Enter Dan Awrey of Oxford University: He recently posted a (now very popular) paper to SSRN entitled “Complexity, Innovation and the Regulation of Modern Financial Markets.” It’s a neat article that looks to “establish a more stable and constructive equilibrium between financial theory and financial regulation”. More specifically, Awrey shows the complexity of global financial markets and, in turn, demonstrates why attempts to “generalize” and “abstract” through mathematical models is so difficult. Here are some blurbs I thought were particularly insightful:

“As American essayist H.L. Mencken once observed: ‘for every complex problem there is an answer which is clear, simple and wrong’.”

“The intellectual origins of the global financial crisis of 2007-2009 (GFC) can be traced back to shortcomings – blind spots – emanating from within conventional financial theory. These blind spots are distorted reflections of the perfect market assumptions underpinning the canonical theories of financial economics.”

“These theories share a common and highly stylized view of financial markets, one characterized by, inter alia, perfect information, the absence of transaction costs and rational market participants. Yet in reality financial markets – and market participants – rarely (if ever) strictly conform to these assumptions.”

“...the empirically (con)testable assumptions of conventional financial theory have been transformed into the central articles of faith of the ideology of modern finance: the foundations of a widely held belief in the self-correcting nature of markets and their consequent optimality as mechanisms for the allocation of society’s resources.”

“This market fundamentalism was grounded in the conviction that rational and fully informed market participants – utilizing sophisticated quantitative methods and the innovative financial instruments these methods made possible – had effectively mastered risk.”

“The GFC has revealed the folly of market fundamentalism as a driver of public policy. It has also exposed conventional financial theory as fundamentally incomplete. Perhaps most glaringly, conventional financial theory failed to adequately account for both the complexity of modern financial markets and the nature and pace of financial innovation.”

I can’t really speak to the paper’s claims about regulation (not my forte), but I can repeat the fact that I’m sympathetic to the author’s views about finance theory. In fact, I think they are awesome. Why? Because I’ve been frustrated with these same issues for over a decade.

Some background on me: After doing a BA and MA in economics with a concentration in finance, I bailed and left academia altogether. I was only convinced to return to the academy when I got an opportunity to join a program (Oxford University’s program in economic geography) that afforded researchers methodological freedom. In economic geography, I found a discipline that encouraged researchers to understand and appreciate the immense complexity and idiosyncrasies of the economic world around us rather than constantly trying to generalize through models. I chose research topics based on their relevance and importance rather than on the availability of quantifiable data. It was fantastic.

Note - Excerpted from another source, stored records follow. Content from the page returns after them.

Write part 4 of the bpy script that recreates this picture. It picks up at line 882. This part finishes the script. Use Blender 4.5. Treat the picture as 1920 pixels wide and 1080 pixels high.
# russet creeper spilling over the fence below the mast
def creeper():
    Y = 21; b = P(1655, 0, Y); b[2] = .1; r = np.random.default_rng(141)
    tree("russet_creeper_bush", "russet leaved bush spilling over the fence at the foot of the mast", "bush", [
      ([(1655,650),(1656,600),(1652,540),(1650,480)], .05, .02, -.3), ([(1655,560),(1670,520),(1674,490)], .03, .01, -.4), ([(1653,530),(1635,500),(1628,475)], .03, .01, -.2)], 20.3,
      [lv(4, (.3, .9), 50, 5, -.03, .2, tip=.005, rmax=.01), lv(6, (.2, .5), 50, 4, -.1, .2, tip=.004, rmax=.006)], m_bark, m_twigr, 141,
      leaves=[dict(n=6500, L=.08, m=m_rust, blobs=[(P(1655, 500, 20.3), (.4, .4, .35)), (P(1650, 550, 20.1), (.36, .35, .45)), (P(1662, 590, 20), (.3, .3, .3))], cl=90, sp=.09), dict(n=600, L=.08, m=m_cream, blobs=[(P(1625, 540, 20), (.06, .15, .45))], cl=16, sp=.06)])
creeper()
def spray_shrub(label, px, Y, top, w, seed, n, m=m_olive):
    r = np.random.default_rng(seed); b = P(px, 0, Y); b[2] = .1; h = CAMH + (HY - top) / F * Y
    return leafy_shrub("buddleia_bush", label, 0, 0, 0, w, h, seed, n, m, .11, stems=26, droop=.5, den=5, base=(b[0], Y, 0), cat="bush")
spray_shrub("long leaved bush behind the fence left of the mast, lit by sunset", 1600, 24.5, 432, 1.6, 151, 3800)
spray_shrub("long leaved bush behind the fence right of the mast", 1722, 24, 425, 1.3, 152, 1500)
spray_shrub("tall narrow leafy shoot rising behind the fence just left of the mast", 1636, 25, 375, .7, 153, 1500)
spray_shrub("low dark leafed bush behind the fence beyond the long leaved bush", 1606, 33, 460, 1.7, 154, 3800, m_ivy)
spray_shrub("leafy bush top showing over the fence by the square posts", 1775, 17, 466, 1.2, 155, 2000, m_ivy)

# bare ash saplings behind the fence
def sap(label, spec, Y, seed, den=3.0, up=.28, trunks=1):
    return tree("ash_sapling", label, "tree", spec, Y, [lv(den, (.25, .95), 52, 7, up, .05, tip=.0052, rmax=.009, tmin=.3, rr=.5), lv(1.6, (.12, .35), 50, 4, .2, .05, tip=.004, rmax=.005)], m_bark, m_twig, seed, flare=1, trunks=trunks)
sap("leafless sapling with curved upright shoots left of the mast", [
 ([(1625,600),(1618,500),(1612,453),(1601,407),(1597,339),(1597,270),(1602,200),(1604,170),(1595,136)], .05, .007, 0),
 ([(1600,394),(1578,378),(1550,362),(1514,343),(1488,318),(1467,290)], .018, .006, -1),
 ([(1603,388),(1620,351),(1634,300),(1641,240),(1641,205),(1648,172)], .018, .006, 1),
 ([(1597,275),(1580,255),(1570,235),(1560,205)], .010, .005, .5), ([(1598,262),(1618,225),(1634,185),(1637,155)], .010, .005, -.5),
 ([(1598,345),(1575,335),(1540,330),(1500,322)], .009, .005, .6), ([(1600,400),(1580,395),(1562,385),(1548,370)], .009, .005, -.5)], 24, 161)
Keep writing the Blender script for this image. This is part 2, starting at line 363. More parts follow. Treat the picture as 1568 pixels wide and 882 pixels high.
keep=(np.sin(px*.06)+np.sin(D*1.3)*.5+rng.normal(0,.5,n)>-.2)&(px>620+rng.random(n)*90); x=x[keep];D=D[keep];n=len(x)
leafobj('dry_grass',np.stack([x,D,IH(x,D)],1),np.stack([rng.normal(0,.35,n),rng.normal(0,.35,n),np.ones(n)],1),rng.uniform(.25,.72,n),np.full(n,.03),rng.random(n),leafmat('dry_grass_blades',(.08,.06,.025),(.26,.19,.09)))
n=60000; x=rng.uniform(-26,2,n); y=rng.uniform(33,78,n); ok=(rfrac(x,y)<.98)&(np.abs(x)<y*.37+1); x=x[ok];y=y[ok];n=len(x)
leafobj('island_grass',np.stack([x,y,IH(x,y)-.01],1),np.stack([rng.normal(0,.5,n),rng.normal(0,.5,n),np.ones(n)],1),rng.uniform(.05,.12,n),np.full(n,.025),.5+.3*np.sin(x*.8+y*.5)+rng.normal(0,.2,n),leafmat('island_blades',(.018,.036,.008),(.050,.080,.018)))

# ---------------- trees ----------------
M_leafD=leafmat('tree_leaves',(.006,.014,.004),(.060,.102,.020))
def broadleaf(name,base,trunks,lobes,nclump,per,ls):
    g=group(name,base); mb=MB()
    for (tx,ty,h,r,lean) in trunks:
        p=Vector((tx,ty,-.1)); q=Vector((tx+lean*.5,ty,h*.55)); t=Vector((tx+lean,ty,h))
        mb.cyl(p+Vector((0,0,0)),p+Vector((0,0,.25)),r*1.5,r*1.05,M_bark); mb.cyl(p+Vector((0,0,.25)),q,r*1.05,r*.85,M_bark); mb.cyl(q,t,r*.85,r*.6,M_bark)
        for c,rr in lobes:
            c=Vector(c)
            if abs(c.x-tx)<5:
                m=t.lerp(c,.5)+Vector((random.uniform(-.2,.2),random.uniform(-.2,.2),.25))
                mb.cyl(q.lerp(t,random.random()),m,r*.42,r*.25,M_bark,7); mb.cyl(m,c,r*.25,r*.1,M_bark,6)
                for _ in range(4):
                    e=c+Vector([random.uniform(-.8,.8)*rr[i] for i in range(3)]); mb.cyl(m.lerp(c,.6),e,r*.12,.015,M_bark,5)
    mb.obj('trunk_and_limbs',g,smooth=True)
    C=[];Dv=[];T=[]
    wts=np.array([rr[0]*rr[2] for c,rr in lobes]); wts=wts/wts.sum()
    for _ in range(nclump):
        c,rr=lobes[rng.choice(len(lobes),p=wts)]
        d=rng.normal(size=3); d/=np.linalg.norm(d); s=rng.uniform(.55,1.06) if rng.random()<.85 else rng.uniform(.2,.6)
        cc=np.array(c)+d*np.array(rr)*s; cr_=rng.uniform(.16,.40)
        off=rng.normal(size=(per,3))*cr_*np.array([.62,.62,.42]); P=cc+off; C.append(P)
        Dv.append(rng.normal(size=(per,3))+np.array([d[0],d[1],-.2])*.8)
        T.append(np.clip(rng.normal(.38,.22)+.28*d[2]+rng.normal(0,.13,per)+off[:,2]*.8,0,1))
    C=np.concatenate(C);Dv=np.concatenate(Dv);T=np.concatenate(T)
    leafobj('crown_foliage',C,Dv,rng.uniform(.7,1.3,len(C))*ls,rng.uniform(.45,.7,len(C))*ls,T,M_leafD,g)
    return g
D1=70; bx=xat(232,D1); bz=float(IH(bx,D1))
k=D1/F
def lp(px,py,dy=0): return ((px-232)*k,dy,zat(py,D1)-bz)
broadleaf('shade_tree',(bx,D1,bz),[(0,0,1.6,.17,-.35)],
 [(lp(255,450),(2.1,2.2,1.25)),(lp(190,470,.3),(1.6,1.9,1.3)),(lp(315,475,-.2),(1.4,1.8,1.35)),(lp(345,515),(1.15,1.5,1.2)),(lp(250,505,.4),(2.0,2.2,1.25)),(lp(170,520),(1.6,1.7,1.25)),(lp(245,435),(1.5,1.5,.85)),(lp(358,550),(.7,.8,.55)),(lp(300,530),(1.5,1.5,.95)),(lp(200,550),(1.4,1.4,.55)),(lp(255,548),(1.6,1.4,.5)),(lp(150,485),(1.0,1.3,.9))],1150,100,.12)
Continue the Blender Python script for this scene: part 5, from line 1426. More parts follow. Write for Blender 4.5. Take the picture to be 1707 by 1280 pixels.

But there were consequences: my old colleagues had disdain and contempt for my decision to leave the ‘church of economics’ in search of truth elsewhere. I recall presenting some qualitative research to a group of young economists in Washington DC (...we’d all been awarded the same research grant...) to curious and skeptical views. At the end, I didn’t get a single question. It was painful.

My frustration that economists simply didn’t “get the value of what I was doing” boiled over in 2006 near the end of my PhD. I convinced my wife (who was also a PhD candidate — but in economics) to write a paper with me specifically for the Oxford economics department (via a student run journal). The objective: To make economists aware of the value of a ‘bottom up’ approach to understanding economic issues.

Anyway, the paper generated some interesting and gratifying discussions. But the real change ultimately came with the financial crisis: people started to understand the value of field work — of local appreciation. I still think the discipline of economics has a long way to go. (For example, when was the last time you read an economics paper based on a series of case studies? Maybe Ronald Coase in developing his theory of the firm? Or Adam Smith’s pin factory for division of labor?) Nonetheless, multi-method approaches are becoming more popular (and accepted)...and that’s a good thing. True appreciation of the economic landscape requires both top-down and bottom-up approaches.